Instruction
Find the lines that include the string "scene" and report how many there are. Give no other text.

** begin **

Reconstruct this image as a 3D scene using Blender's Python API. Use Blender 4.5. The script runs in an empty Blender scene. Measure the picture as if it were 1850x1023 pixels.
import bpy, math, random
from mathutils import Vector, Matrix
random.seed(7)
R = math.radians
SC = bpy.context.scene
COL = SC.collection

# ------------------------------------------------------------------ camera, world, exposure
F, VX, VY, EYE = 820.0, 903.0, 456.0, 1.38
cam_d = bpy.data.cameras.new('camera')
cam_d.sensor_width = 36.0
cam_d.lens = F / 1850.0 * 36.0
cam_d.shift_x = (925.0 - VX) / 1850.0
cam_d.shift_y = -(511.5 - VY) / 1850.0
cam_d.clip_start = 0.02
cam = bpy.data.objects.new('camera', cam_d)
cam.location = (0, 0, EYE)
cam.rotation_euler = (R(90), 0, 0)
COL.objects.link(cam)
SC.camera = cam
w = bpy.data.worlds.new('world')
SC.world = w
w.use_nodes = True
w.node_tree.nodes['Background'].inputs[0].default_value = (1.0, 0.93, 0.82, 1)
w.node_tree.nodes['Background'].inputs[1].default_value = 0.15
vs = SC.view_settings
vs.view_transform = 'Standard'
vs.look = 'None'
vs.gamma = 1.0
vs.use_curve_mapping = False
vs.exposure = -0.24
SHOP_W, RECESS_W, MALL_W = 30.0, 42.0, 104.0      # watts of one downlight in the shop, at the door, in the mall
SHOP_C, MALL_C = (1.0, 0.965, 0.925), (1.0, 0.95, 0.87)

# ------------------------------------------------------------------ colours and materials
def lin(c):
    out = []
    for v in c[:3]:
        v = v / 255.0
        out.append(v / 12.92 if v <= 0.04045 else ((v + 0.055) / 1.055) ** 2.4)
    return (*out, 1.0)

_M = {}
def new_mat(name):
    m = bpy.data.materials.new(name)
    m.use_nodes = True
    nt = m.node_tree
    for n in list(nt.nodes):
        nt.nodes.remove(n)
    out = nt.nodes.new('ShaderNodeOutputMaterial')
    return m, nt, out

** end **

Answer
2